La storia del cemento, della merce-cemento, a un tempo esemplifica un ciclo epocale della valorizzazione capitalistica e della forma-sociale a esso connessa. L’insufficienza e la mancanza di forza del punto di vista di “sinistra”, quello che chiede più Stato e più investimento pubblico per riammodernare infrastrutture e servizi, risiede tutta nella difficoltà storica nel continuare a realizzare valore dalla forma-merce. Ogni investimento infrastrutturale risulta anti-economico e ogni intervento sul patrimonio esistente, per quanto percepito come socialmente necessario per la mancanza di un’alternativa a una riproduzione sociale slegata dalla regolazione di questa società specifica, non segue le nuove direttrici strategiche sulle quali l’industrialità dell’organizzazione-sociale è stata dislocata nel tentativo di continuare e estrarre valore dalla forma-merce umana: non più l’umano infrastrutturato in uno spazio collettivo, ma in uno spazio-tempo, spesso tele-organizzato.
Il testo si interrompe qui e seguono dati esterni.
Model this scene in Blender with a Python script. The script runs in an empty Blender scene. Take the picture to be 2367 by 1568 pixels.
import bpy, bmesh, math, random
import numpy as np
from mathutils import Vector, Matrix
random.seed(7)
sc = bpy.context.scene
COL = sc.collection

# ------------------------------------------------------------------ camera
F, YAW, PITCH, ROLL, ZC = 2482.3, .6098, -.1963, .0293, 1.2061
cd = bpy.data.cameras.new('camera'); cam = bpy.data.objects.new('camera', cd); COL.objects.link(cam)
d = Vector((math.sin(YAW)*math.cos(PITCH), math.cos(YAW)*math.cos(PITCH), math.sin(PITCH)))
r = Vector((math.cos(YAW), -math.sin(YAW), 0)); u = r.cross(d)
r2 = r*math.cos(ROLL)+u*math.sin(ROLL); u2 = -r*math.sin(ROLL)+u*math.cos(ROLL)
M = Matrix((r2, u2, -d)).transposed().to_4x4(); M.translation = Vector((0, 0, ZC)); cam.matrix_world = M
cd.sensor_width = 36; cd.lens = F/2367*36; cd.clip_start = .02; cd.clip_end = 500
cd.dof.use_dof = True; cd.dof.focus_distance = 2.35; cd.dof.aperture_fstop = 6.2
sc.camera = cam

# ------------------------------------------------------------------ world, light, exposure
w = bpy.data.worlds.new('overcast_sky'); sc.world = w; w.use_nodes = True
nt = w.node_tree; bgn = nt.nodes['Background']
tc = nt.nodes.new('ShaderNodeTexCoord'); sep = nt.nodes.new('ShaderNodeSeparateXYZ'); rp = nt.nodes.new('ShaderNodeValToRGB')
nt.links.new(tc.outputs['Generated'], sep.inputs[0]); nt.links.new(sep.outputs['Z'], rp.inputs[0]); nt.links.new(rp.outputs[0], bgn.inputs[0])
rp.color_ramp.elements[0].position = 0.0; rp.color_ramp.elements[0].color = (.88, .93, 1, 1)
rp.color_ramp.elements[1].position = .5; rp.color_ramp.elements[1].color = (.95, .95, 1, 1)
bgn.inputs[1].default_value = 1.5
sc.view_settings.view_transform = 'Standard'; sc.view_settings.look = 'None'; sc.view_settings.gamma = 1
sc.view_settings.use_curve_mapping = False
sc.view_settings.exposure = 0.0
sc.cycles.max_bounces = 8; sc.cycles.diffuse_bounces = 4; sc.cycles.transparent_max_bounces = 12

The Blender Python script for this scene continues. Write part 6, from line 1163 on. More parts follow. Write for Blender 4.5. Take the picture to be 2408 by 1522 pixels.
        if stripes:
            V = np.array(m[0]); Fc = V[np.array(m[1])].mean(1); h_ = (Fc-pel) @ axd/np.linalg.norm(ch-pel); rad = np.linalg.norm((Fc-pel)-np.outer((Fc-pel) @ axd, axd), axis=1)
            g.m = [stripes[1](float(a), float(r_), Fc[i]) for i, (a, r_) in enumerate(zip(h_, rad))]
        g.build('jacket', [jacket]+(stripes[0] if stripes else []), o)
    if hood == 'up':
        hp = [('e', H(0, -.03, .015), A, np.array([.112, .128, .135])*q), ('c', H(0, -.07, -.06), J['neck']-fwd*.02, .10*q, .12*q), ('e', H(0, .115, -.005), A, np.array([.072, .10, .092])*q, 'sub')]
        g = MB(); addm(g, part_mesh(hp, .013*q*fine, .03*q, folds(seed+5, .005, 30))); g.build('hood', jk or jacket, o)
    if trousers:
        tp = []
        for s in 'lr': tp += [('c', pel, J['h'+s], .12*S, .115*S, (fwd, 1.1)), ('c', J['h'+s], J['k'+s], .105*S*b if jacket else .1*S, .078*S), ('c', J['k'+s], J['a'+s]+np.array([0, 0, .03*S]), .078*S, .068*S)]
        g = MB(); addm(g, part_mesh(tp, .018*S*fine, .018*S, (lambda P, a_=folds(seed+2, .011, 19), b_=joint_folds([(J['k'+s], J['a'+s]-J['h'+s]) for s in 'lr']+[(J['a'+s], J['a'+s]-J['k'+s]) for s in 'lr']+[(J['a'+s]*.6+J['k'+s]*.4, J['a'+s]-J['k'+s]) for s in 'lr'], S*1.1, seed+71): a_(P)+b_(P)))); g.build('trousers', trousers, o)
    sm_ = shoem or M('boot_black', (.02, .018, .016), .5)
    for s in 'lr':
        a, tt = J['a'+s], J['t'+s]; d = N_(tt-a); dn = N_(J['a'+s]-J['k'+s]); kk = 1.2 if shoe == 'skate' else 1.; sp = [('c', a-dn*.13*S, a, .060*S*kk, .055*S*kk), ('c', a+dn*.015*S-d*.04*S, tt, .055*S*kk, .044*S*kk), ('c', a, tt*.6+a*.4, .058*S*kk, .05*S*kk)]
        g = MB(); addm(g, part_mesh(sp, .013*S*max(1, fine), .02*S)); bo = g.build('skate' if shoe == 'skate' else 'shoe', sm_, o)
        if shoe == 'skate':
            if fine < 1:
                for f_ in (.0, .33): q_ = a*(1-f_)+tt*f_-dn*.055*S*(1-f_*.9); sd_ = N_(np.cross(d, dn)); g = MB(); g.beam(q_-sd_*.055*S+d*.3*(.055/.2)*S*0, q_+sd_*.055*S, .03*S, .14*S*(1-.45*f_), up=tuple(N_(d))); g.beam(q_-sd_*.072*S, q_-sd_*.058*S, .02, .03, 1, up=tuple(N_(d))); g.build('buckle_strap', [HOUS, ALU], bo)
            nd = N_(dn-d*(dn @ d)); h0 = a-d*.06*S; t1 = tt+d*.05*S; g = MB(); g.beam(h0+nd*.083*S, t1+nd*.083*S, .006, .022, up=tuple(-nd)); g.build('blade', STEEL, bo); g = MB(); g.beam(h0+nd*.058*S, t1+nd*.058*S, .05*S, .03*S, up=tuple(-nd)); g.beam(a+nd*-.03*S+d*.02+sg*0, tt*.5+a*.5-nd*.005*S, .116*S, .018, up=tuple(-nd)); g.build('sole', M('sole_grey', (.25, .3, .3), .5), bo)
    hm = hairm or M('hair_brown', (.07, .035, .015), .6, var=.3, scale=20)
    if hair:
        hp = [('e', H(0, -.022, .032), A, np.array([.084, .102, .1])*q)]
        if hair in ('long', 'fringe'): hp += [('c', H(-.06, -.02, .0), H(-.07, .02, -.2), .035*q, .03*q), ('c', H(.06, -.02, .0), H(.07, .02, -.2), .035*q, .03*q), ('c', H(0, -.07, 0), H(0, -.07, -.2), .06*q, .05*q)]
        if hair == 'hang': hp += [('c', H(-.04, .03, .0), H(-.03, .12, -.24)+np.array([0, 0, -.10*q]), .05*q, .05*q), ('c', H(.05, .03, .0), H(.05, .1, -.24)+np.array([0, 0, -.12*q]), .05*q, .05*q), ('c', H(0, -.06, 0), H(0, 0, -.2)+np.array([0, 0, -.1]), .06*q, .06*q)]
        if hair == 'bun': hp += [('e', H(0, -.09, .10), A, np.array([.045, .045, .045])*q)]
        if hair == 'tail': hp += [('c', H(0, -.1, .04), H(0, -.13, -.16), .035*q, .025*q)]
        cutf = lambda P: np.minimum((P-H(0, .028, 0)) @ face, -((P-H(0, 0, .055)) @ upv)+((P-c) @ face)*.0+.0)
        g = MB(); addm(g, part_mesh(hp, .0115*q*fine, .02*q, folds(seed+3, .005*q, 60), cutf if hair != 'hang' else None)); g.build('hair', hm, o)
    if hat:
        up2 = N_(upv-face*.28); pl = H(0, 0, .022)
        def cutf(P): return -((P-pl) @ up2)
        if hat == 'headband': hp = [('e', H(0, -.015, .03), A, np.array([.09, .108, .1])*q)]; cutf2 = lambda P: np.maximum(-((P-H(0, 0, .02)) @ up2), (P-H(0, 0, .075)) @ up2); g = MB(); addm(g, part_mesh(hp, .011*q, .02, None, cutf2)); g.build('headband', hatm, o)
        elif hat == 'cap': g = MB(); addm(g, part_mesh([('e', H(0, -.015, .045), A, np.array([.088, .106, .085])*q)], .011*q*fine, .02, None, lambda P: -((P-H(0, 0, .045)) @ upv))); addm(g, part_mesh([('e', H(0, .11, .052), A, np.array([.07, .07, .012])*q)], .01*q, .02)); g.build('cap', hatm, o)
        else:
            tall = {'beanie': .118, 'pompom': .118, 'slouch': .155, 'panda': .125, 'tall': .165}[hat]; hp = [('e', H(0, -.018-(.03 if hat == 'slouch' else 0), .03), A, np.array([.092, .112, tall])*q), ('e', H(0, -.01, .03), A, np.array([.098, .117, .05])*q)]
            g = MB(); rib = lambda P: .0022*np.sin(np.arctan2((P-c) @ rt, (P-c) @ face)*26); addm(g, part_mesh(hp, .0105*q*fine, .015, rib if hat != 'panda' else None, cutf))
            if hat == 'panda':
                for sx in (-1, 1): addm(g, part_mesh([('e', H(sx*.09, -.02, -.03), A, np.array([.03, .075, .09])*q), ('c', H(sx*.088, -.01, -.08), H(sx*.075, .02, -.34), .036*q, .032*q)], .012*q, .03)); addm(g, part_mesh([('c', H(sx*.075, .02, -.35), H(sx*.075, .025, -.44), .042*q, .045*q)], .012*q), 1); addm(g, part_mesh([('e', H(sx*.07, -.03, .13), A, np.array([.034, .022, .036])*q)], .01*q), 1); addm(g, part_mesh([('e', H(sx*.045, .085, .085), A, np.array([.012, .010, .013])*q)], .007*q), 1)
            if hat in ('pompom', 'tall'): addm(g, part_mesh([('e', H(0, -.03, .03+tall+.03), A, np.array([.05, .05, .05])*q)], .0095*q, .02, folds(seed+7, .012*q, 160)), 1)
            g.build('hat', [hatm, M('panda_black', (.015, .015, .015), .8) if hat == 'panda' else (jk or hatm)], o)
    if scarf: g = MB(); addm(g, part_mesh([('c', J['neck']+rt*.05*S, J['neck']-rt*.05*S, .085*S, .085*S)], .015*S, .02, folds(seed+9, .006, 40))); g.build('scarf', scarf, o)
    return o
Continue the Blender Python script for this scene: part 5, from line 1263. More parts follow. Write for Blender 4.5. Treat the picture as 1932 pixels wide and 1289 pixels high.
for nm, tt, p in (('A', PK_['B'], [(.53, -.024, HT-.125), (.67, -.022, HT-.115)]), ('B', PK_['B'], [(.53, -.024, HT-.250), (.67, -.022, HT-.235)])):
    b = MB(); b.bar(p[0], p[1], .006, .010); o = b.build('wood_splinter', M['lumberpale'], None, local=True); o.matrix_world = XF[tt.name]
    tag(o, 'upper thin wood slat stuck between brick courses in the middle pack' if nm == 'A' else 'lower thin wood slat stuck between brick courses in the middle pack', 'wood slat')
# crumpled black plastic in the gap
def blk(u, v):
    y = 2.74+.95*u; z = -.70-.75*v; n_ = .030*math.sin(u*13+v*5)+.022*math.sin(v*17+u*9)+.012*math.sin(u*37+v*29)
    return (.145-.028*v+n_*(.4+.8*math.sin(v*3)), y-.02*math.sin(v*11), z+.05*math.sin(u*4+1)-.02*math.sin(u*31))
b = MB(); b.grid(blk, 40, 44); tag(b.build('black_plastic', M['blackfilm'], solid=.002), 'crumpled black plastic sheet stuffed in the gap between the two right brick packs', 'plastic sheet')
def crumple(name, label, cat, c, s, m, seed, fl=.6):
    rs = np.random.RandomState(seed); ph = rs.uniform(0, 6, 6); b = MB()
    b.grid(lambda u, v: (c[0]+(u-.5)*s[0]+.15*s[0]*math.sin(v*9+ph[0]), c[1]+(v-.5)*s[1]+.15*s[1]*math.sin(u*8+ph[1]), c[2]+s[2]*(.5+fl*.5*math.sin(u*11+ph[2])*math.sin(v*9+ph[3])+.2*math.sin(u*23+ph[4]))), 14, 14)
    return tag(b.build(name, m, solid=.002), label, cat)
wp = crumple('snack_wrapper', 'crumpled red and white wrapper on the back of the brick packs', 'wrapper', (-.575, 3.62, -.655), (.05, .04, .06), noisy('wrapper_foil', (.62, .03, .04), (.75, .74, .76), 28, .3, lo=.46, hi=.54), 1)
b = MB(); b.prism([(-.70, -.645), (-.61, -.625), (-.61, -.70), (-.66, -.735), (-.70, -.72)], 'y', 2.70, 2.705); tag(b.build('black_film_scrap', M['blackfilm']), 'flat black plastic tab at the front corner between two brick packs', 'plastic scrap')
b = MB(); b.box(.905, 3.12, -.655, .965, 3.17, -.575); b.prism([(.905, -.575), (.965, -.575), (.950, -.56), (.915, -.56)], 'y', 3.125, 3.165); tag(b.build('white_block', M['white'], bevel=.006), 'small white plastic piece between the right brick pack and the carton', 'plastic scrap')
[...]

Non è un caso che l’architettura perda certamente di centralità nella sua funzione storica e politica di ingegneria dell’universale-sociale ma è altrettanto evidente come non sconti nella nostra contemporaneità un’incompatibilità con la forma dell’industrialità capitalistica nel riproporsi oggi come disciplina di progetti di sostenibilità (eco-sociale) neo-artefattiva (i riferimenti al movimento Arts and Crafts di William Morris in Jappe suonano per questo un po’ naïf).

C’è qui allora con tutta evidenza un nodo politico aperto e attuale. Nelle prime ore successive al crollo dell’università a Cagliari, nel pieno di uno shock collettivo, la preoccupazione ricorrente di studenti e studentesse era relativa al ritorno a una didattica a distanza nell’indisponibilità delle aule crollate e di altri plessi inagibili. Una picccola parabola, se si vuole, e un’esemplificazione di una urgenza politica e storica: se la forma-merce e il modo della sua industrialità riaggiornata sopravvive con tutta evidenza alla forma-storica del costruire di massa, come tenere assieme una opzione politica di decisione sul patrimonio infrastrutturale ereditato e che ancora subiamo con la critica delle forme di industrialità che investono oggi l’agire umano oltre la sua infrastrutturazione architettonica, nello spazio-tempo dell’organizzazione sociale a trazione immateriale?